Repeat the material verbatim and drop the pictures.

+ + +

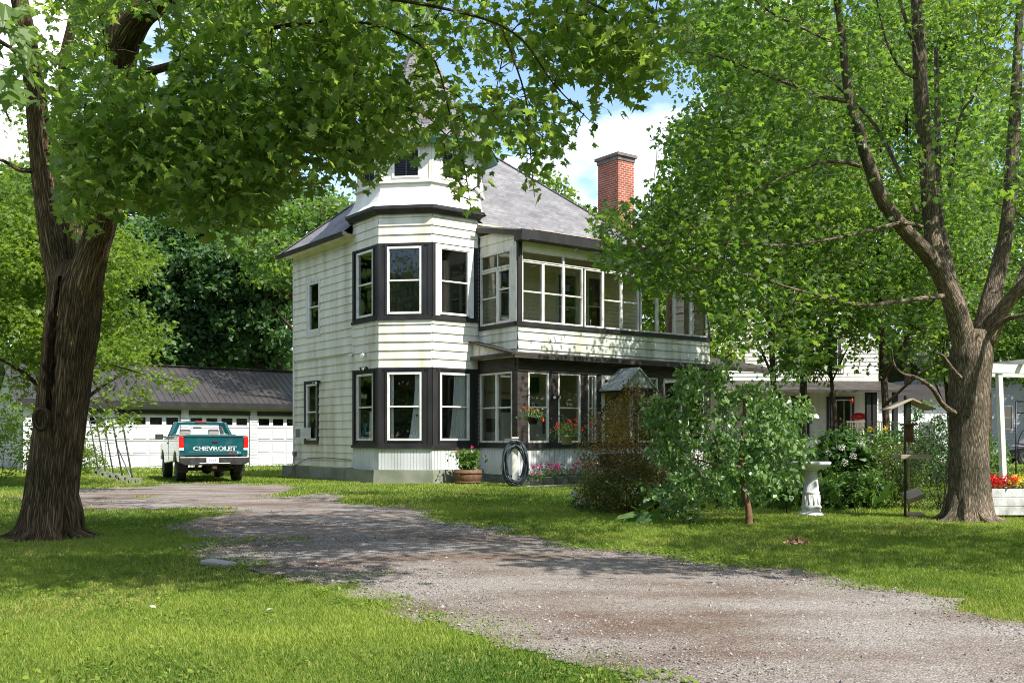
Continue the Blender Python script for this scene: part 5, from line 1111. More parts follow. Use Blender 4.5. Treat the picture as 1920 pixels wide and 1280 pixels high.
for o in ((6.6, 7.8, 1.5, 3.3), (4.2, 4.9, 4.9, 6.6), (6.3, 7.1, 4.9, 6.6)):
    b = MB()
    for t0, t1, z0, z1 in ((o[0] - .12, o[0], o[2] - .1, o[3] + .15), (o[1], o[1] + .12, o[2] - .1, o[3] + .15), (o[0], o[1], o[3], o[3] + .15), (o[0], o[1], o[2] - .1, o[2])): RW.box(b, t0, t1, 0, .06, z0, z1)
    b.build('window_casing', M['dark'], rh); window(RW, *o[:2], o[2], o[3], rh, M['white'], rail=0 if o[0] > 6.4 and o[2] < 2 else .5, muntin=(.33, .67) if o[2] < 2 else ())
b = MB(); RW.box(b, 4.75, 5.45, -.05, .0, 1.3, 3.3)
dr_ = b.build('door', M['white'], rh); b = MB(); RW.box(b, 4.9, 5.3, 0, .01, 2.3, 3.1); b.build('pane', M['glassdark'], dr_); b = MB()
for t0, t1, z0, z1 in ((4.63, 4.75, 1.3, 3.45), (5.45, 5.57, 1.3, 3.45), (4.75, 5.45, 3.3, 3.45)): RW.box(b, t0, t1, 0, .06, z0, z1)
b.build('door_casing', M['dark'], rh)
b = MB(); b.box(-5.8, 2.9, 0, 2.35, 1.12, 1.25); b.build('porch_floor', M['porchfloor'], rh)
b = MB(); b.prism([(-.35, 3.66), (2.4, 4.25), (2.4, 4.13), (-.35, 3.54)], -6.0, 3.4, 'yz'); b.build('porch_roof', M['darkwood'], rh)
for x in (-5.7, -3.0, -.33, 1.45, 1.75, 2.8): b = MB(); b.box(x - .11, x + .11, .0, .22, 0, 3.62); b.build('porch_post', M['dark'], rh)
b = MB(); b.box(.35, 2.75, .06, .12, 2.08, 2.16); b.box(.35, 2.75, .06, .12, 1.32, 1.38)
for i in range(20): b.box(.40 + i * .122, .44 + i * .122, .07, .11, 1.38, 2.08)
M['oldwood'] = mat('grey_brown_railing', (.20, .17, .12), (.13, .11, .08), .8, 4); b.build('railing', M['oldwood'], rh)
b = MB(); b.box(-2.6, .2, .06, .11, 5.35, 5.42); b.box(-2.6, .2, .06, .11, 4.4, 4.46)
for i in range(24): b.box(-2.58 + i * .12, -2.55 + i * .12, .07, .10, 4.46, 5.35)
b.build('balcony_railing', M['dark'], rh)
b = MB(); b.box(-3.6, -.6, -.05, .03, .1, 1.1); b.build('porch_skirting', M['siding'], rh)
b = MB(); b.lathe([(0, -.14), (.05, -.12), (.06, .05), (.02, .12), (0, .13)], 8, (.55, -.1, 3.15)); tag(b.build('wind_chime', M['letterred']), 'small red ornament hanging under the rear porch roof', 'ornament').location = rh.location
b = MB(); b.lathe([(0, 2.02), (.35, 2.05), (.42, 2.15), (.30, 2.32), (.1, 2.38), (0, 2.38)], 12, (1.25, .9, .2)); o_ = b.build('cushion', M['letterred']); o_.location = rh.location; tag(o_, 'dark red cushion showing above the rear porch railing', 'cushion')
wb = empty('outbuilding', at(1692, 54), R(8), 'low white building seen past the end of the rear porch', 'outbuilding'); b = MB(); b.box(-2.4, 3.4, 0, 5, 0, 3.35); b.build('wall', M['gwhite'], wb)
b = MB()
b.prism([(-.4, 3.3), (2.5, 4.4), (5.4, 3.3), (2.5, 4.3)], -2.7, 3.7, 'yz'); b.build('roof', M['metalroof'], wb); b = MB(); b.box(1.0, 1.9, -.06, 0, .1, 2.2); b.build('door', M['steel'], wb)
nh_ = empty('neighbour_house', at(1745, 63), R(3), 'grey clapboard neighbouring house behind the white arbor', 'house'); M['greyside'] = mat('blue_grey_siding', (.27, .29, .32), (.23, .25, .28), .7, 2); b = MB()
f_ = Face((0, 0), (15, 0)); wall(b, f_, 0, 5.2, [(9, 10.2, 2.0, 3.6), (4.4, 5.4, 1.9, 3.4)], ex=.2); wall(b, Face((0, 9), (0, 0)), 0, 5.2, ex=.2); b.build('wall', M['greyside'], nh_)
window(f_, 9, 10.2, 2.0, 3.6, nh_, M['white']); window(f_, 4.4, 5.4, 1.9, 3.4, nh_, M['white']); b = MB(); b.box(-.1, 15.1, 1.0, 1.1, 0, 5); b.build('interior_wall', M['interiordk'], nh_)
b = MB(); b.prism([(-.6, 5.1), (4.5, 8.4), (9.6, 5.1), (4.5, 8.25)], -.5, 15.5, 'yz'); b.build('roof', M['shingle'], nh_); b = MB(); f_.box(b, 2.2, 3.1, -.02, .05, .3, 2.4); b.build('door', M['white'], nh_)
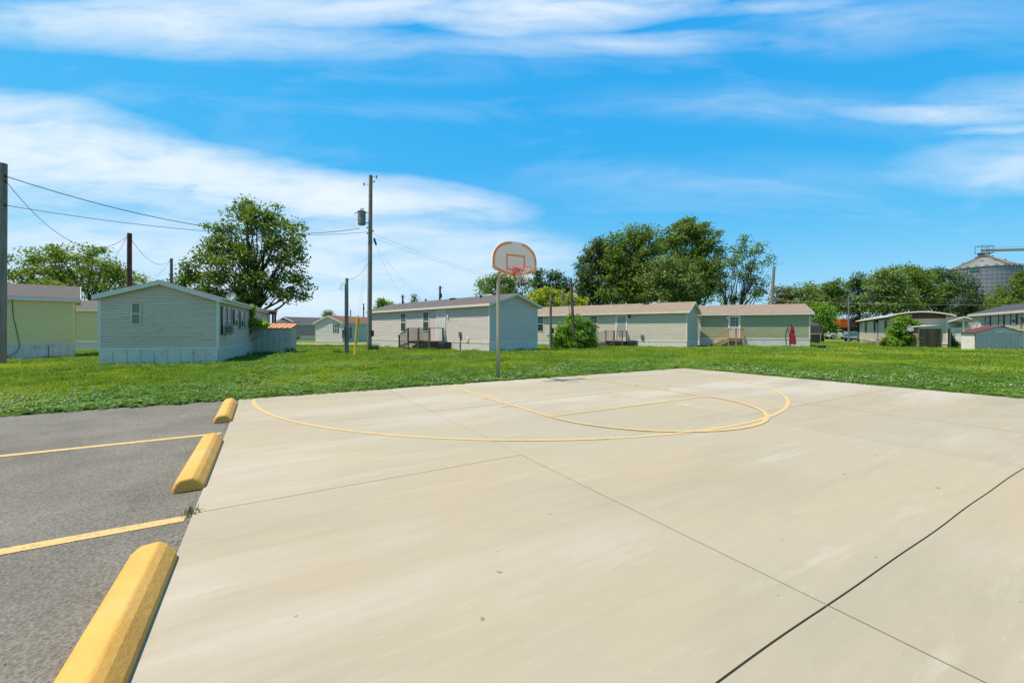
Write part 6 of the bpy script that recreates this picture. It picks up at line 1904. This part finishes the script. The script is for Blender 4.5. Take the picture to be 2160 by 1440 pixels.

+ + +

▶ **REPLY TO THE EXERCISE**:
Continue the Blender Python script for this scene: part 5, from line 1111. More parts follow. Use Blender 4.5. Treat the picture as 1920 pixels wide and 1280 pixels high.
for o in ((6.6, 7.8, 1.5, 3.3), (4.2, 4.9, 4.9, 6.6), (6.3, 7.1, 4.9, 6.6)):
    b = MB()
    for t0, t1, z0, z1 in ((o[0] - .12, o[0], o[2] - .1, o[3] + .15), (o[1], o[1] + .12, o[2] - .1, o[3] + .15), (o[0], o[1], o[3], o[3] + .15), (o[0], o[1], o[2] - .1, o[2])): RW.box(b, t0, t1, 0, .06, z0, z1)
    b.build('window_casing', M['dark'], rh); window(RW, *o[:2], o[2], o[3], rh, M['white'], rail=0 if o[0] > 6.4 and o[2] < 2 else .5, muntin=(.33, .67) if o[2] < 2 else ())
b = MB(); RW.box(b, 4.75, 5.45, -.05, .0, 1.3, 3.3)
dr_ = b.build('door', M['white'], rh); b = MB(); RW.box(b, 4.9, 5.3, 0, .01, 2.3, 3.1); b.build('pane', M['glassdark'], dr_); b = MB()
for t0, t1, z0, z1 in ((4.63, 4.75, 1.3, 3.45), (5.45, 5.57, 1.3, 3.45), (4.75, 5.45, 3.3, 3.45)): RW.box(b, t0, t1, 0, .06, z0, z1)
b.build('door_casing', M['dark'], rh)
b = MB(); b.box(-5.8, 2.9, 0, 2.35, 1.12, 1.25); b.build('porch_floor', M['porchfloor'], rh)
b = MB(); b.prism([(-.35, 3.66), (2.4, 4.25), (2.4, 4.13), (-.35, 3.54)], -6.0, 3.4, 'yz'); b.build('porch_roof', M['darkwood'], rh)
for x in (-5.7, -3.0, -.33, 1.45, 1.75, 2.8): b = MB(); b.box(x - .11, x + .11, .0, .22, 0, 3.62); b.build('porch_post', M['dark'], rh)
b = MB(); b.box(.35, 2.75, .06, .12, 2.08, 2.16); b.box(.35, 2.75, .06, .12, 1.32, 1.38)
for i in range(20): b.box(.40 + i * .122, .44 + i * .122, .07, .11, 1.38, 2.08)
M['oldwood'] = mat('grey_brown_railing', (.20, .17, .12), (.13, .11, .08), .8, 4); b.build('railing', M['oldwood'], rh)
b = MB(); b.box(-2.6, .2, .06, .11, 5.35, 5.42); b.box(-2.6, .2, .06, .11, 4.4, 4.46)
for i in range(24): b.box(-2.58 + i * .12, -2.55 + i * .12, .07, .10, 4.46, 5.35)
b.build('balcony_railing', M['dark'], rh)
b = MB(); b.box(-3.6, -.6, -.05, .03, .1, 1.1); b.build('porch_skirting', M['siding'], rh)
b = MB(); b.lathe([(0, -.14), (.05, -.12), (.06, .05), (.02, .12), (0, .13)], 8, (.55, -.1, 3.15)); tag(b.build('wind_chime', M['letterred']), 'small red ornament hanging under the rear porch roof', 'ornament').location = rh.location
b = MB(); b.lathe([(0, 2.02), (.35, 2.05), (.42, 2.15), (.30, 2.32), (.1, 2.38), (0, 2.38)], 12, (1.25, .9, .2)); o_ = b.build('cushion', M['letterred']); o_.location = rh.location; tag(o_, 'dark red cushion showing above the rear porch railing', 'cushion')
wb = empty('outbuilding', at(1692, 54), R(8), 'low white building seen past the end of the rear porch', 'outbuilding'); b = MB(); b.box(-2.4, 3.4, 0, 5, 0, 3.35); b.build('wall', M['gwhite'], wb)
b = MB()
b.prism([(-.4, 3.3), (2.5, 4.4), (5.4, 3.3), (2.5, 4.3)], -2.7, 3.7, 'yz'); b.build('roof', M['metalroof'], wb); b = MB(); b.box(1.0, 1.9, -.06, 0, .1, 2.2); b.build('door', M['steel'], wb)
nh_ = empty('neighbour_house', at(1745, 63), R(3), 'grey clapboard neighbouring house behind the white arbor', 'house'); M['greyside'] = mat('blue_grey_siding', (.27, .29, .32), (.23, .25, .28), .7, 2); b = MB()
f_ = Face((0, 0), (15, 0)); wall(b, f_, 0, 5.2, [(9, 10.2, 2.0, 3.6), (4.4, 5.4, 1.9, 3.4)], ex=.2); wall(b, Face((0, 9), (0, 0)), 0, 5.2, ex=.2); b.build('wall', M['greyside'], nh_)
window(f_, 9, 10.2, 2.0, 3.6, nh_, M['white']); window(f_, 4.4, 5.4, 1.9, 3.4, nh_, M['white']); b = MB(); b.box(-.1, 15.1, 1.0, 1.1, 0, 5); b.build('interior_wall', M['interiordk'], nh_)
b = MB(); b.prism([(-.6, 5.1), (4.5, 8.4), (9.6, 5.1), (4.5, 8.25)], -.5, 15.5, 'yz'); b.build('roof', M['shingle'], nh_); b = MB(); f_.box(b, 2.2, 3.1, -.02, .05, .3, 2.4); b.build('door', M['white'], nh_)
Write part 6 of the bpy script that recreates this picture. It picks up at line 1904. This part finishes the script. The script is for Blender 4.5. Take the picture to be 2160 by 1440 pixels.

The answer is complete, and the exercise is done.